You have to give them a lot of credit. Sexton could have said I don’t want to touch this thing. But they did. Of course, NYU, having established the branch complex in Shanghai, doesn’t want to take promiscuous risks.

But I hate malicious gossip. People just say things, they talk. It’s very unfortunate. If I had seen a basis for [NYU restricting Chen] at all, I would have been the first to raise the alarm.

FP: Would you call Chen mercurial?

JC: Chen is not a two-week wonder. We’ve had cases of great people who come here and they’re just gone in a short time — they have no clue on how to deal with a different society. Chen is unique and we have tried hard to keep him unique. I don’t know what will happen after this — it could hurt him with some people — but he has to learn that there are consequences of free speech.

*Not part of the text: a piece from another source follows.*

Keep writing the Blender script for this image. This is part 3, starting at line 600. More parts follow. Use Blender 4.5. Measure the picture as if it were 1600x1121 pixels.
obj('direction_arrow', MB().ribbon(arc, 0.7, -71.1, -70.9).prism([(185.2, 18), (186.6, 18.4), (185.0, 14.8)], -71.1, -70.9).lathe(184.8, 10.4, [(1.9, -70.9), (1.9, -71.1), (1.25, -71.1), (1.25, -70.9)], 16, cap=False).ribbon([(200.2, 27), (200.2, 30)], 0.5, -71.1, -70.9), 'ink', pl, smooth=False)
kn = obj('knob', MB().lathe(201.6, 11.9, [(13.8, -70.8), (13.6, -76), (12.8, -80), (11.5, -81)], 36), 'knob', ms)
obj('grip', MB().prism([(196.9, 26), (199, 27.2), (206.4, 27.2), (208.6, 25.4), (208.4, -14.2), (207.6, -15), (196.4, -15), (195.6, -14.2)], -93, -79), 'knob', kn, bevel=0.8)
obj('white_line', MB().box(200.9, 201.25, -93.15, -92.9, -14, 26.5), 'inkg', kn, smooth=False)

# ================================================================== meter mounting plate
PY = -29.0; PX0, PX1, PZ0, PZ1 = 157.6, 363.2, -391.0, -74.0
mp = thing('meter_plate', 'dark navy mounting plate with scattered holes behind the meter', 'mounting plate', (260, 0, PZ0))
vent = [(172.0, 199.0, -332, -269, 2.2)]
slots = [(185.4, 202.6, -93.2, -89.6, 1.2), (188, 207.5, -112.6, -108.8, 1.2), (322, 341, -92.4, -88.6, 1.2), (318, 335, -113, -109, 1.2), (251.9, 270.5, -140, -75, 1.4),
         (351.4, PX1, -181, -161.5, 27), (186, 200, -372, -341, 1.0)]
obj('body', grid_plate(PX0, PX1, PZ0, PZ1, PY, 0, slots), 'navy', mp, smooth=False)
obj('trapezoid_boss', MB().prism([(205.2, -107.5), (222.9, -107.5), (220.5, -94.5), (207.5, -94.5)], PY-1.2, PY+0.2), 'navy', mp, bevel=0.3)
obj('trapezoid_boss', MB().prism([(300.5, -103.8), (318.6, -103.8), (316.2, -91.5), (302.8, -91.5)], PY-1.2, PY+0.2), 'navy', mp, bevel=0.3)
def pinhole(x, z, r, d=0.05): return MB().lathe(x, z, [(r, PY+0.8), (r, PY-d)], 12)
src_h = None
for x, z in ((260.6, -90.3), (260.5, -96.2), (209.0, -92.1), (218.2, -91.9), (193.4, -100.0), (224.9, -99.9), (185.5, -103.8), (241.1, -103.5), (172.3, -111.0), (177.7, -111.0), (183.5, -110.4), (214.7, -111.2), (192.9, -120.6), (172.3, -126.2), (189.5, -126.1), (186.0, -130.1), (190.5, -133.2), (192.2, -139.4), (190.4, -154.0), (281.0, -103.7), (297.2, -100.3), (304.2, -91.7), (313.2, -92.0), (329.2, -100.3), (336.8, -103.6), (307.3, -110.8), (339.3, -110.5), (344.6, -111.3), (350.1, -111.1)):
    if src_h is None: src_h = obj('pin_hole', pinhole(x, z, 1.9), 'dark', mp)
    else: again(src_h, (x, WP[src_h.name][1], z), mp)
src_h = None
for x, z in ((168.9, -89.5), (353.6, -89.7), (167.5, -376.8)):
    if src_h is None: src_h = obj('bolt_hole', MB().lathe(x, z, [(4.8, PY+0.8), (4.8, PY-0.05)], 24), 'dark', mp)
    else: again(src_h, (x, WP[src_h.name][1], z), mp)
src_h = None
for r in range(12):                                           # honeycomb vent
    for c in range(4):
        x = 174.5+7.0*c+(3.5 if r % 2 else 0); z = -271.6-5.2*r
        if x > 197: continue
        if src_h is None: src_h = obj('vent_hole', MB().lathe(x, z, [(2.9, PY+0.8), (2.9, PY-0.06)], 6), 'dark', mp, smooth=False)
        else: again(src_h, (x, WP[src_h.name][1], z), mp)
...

You can say anything in America, but you have to learn that it can come back and bite you.

My goal was to give him a year, one year in American life — what groups he wants to work with, and what groups he wants to avoid. I didn’t want him to get involved in the U.S. election and get used by one side or another. Now that that’s over, I figure increasingly he’s on his own — and he’s certainly taken part in all sorts of activities and had a widely busy schedule, making his own choices — and that’s alright with me. He’s a big boy!

I just felt in the early months so many people were trying to trick him and exploit him, and that he needed a few months to get on his feet.

FP: Chen is in talks with other U.S. institutions — what do you think is next for him?

JC: I don’t see any realistic prospect of [him] going back to China soon, and certainly the statements he’s been making cannot be helpful.

There is also the problem of his nephew locked up in China, and the rest of his family locked up back there. Recently, the application for passports for Chen’s older brother and their mother were suddenly approved. We don’t know why that’s the case, but maybe that’s a sign that the central government is suddenly coming to its senses.

When he came to the United States, it wasn’t clear that Chen was going to be a dissident. His whole appeal was for the Chinese government to live up to its law — not [to] overthrow the government. But what they’ve done this year is turned him into a dissident by mistreating his family — and it’s gotten worse recently. I’m not a professional anti-communist, but it’s sad. I hate to see Chen driven by the persecution of his family.